* **Aim**:
In the lines below, output everything from the first line through the line containing "def c5(cx, cy, d=0): return" exactly as it is. Pictures are not part of the output.

* **Dataset section**:
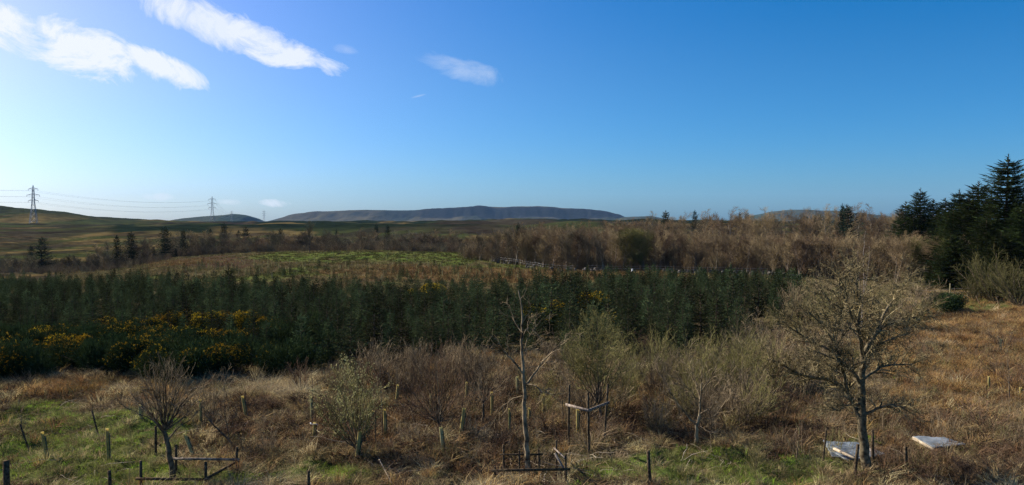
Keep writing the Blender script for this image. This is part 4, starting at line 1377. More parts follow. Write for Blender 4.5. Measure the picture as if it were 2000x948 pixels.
def c8(cx, cy, d=0): return (1500 + cx * .4092, 560 + cy * .4093, d)
def c7(cx, cy, d=0): return (1000 + cx * .4092, 560 + cy * .4093, d)
def c6(cx, cy, d=0): return (500 + cx * .4092, 560 + cy * .4093, d)
def c5(cx, cy, d=0): return (cx * .4092, 560 + cy * .4093, d)


OAK = [dict(n=4, per_m=8.5, a0=.4, a1=1.1, l=1.0, wig=.24, up=.05, start=.22, rr=.026, tip=.35, pts=7, rmin=.006),
       dict(n=8, a0=.4, a1=1.1, l=.42, wig=.28, up=.04, start=.15, rr=.012, pts=5, rmin=.0045),
       dict(n=4, a0=.4, a1=1.1, l=.20, wig=.28, up=.04, start=.1, rr=.007, pts=4, rmin=.0035)]
oak = [
    ([c8(488, 905), c8(475, 790), c8(465, 700), c8(458, 610), c8(456, 520), c8(452, 430), c8(462, 320)], .15, .09),
    ([c8(458, 640), c8(420, 570, .1), c8(398, 520, .1), c8(360, 475, .2), c8(300, 442, .3), c8(210, 434, .3), c8(130, 405, .4), c8(60, 360, .4), c8(10, 345, .4)], 0.0945, 0.0182, 1),
    ([c8(385, 500, .1), c8(372, 430, -.2), c8(352, 370, -.5), c8(340, 310, -.7), c8(300, 230, -.8), c8(250, 170, -.9), c8(190, 110, -1)], 0.0607, 0.0130, 1),
    ([c8(452, 470), c8(415, 400, -.3), c8(360, 360, -.6), c8(280, 330, -.9), c8(200, 300, -1.2)], 0.0540, 0.0130, 1),
    ([c8(462, 610), c8(520, 590, -.2), c8(575, 565, -.4), c8(640, 570, -.6), c8(710, 612, -.8)], 0.0513, 0.0104, 1),
    ([c8(458, 440), c8(500, 420, .3), c8(540, 385, .5), c8(600, 370, .8), c8(680, 375, 1), c8(740, 350, 1.1)], 0.0513, 0.0104, 1),
    ([c8(462, 330), c8(490, 270, .1), c8(530, 215, .2), c8(565, 180, .2), c8(620, 165, .3), c8(700, 155, .3), c8(770, 110, .4)], 0.0743, 0.0156, 1),
    ([c8(462, 330), c8(448, 260, -.2), c8(432, 190, -.3), c8(440, 110, -.4), c8(425, 20, -.5), c8(430, -60, -.5), c8(420, -120, -.6)], 0.0675, 0.0130, 1),
    ([c8(530, 215, .2), c8(560, 120, .6), c8(600, 60, .8), c8(650, 0, 1), c8(690, -50, 1.1)], 0.0473, 0.0104, 1),
    ([c8(448, 260, -.2), c8(390, 190, .2), c8(340, 120, .5), c8(280, 50, .8), c8(230, -20, 1)], 0.0513, 0.0104, 1),
    ([c8(340, 310, -.7), c8(260, 290, -.5), c8(180, 240, -.3), c8(110, 200, -.2), c8(60, 150, 0)], 0.0405, 0.0091, 1),
    ([c8(455, 400), c8(480, 320, -.6), c8(520, 280, -1), c8(600, 250, -1.3), c8(680, 230, -1.5)], 0.0459, 0.0104, 1),
    ([c8(456, 420), c8(500, 330, .8), c8(480, 200, 1.2), c8(500, 80, 1.5), c8(520, -10, 1.6)], 0.0486, 0.0104, 1),
    ([c8(456, 500), c8(430, 440, .7), c8(330, 400, 1.2), c8(250, 380, 1.5), c8(160, 330, 1.8)], 0.0459, 0.0104, 1),
    ([c8(430, 190, -.3), c8(380, 90, -.9), c8(350, 0, -1.1), c8(340, -60, -1.2)], 0.0405, 0.0091, 1),
    ([c8(455, 560), c8(400, 560, -.6), c8(330, 600, -1), c8(290, 560, -1.2)], 0.0297, 0.0078, 1),
]
limbs_tree("oak_tree", 1699, 925, oak, 11, M['oak_bark'], M['oak_twig'], OAK, 'large bare oak with broad crown standing before the metal sheets', "oak tree", top_spec=OAK[1:])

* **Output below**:
Keep writing the Blender script for this image. This is part 4, starting at line 1377. More parts follow. Write for Blender 4.5. Measure the picture as if it were 2000x948 pixels.
def c8(cx, cy, d=0): return (1500 + cx * .4092, 560 + cy * .4093, d)
def c7(cx, cy, d=0): return (1000 + cx * .4092, 560 + cy * .4093, d)
def c6(cx, cy, d=0): return (500 + cx * .4092, 560 + cy * .4093, d)
def c5(cx, cy, d=0): return (cx * .4092, 560 + cy * .4093, d)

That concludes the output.